Tuesday, May 14, 2013

How to Find the Prospects Who Are Most Likely to Buy

In the 20+ years that I have been working with sales professionals one of the biggest mistakes I see over and over and over again are sales professionals that spend far too much time and too much energy chasing inappropriate prospects. There is nothing more dispiriting than chasing a lead only to find out after repeated phone calls, voice mail messages, emails and introductions from LinkedIn contacts that this person you’ve so desperately been trying to reach has no budget, no need and no interest.
So how do you avoid this sales trap that catches so many? By targeting your market.
Before starting any type of lead generation, prospecting or marketing campaign it is imperative to create a profile of the ideal prospect you are trying to reach. What that means is that out of everyone in the entire world who might buy what you sell, who is most likely to? And who is most likely to buy a lot of what you sell and then keep returning to buy more?
Describe this ideal customer in specific detail. Use criteria like:
  • What industry?
  • Where are they located?
  • What is the title of the decision-maker?
  • What challenges or issues does this market have that your product or service can solve?
If you are calling in the consumer market use criteria like:
  • Where does your ideal prospect live?
  • Where does your ideal prospect work?
  • Are they married or single?
  • What is their income level?
These are just a few of the criteria that you might use. They are your “Qualifying Parameters,” the parameters that describe your ideal prospect who is likely to buy, buy a lot and come back to buy more. Then, only contact the leads that fit your “ideal customer profile.” If a prospect does not meet your parameters, they are not a qualified prospect. You will spin your wheels and waste your time trying to reach them and they will not buy or not buy very much.

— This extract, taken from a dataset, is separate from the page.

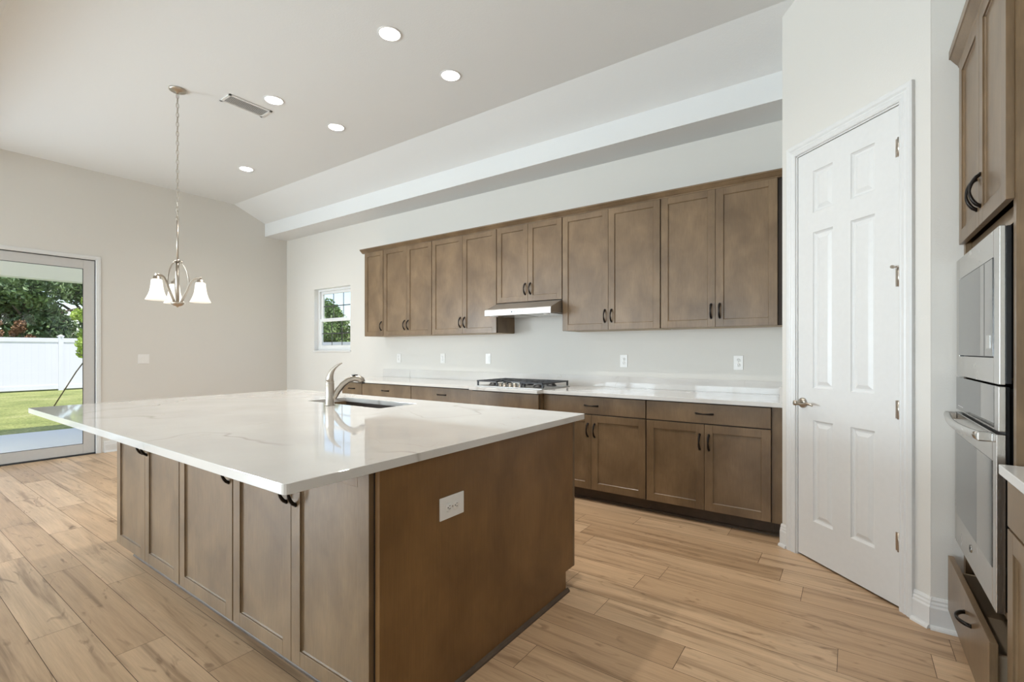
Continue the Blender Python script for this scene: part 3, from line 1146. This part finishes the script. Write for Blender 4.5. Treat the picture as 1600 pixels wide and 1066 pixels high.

In business-to-business calls make sure to only call the highest-level person you believe is the decision-maker. If that person is not the decision-maker, they’ll be able to tell you who is. Far too many sales professionals waste their time calling too low. They do this with the idea that somehow the calls will be easier. They won’t. This will simply waste your time and extend your sales cycle. If you are not speaking with a decision-maker, you are not speaking with a qualified prospect. If you are not speaking with a qualified prospect, they will never buy from you.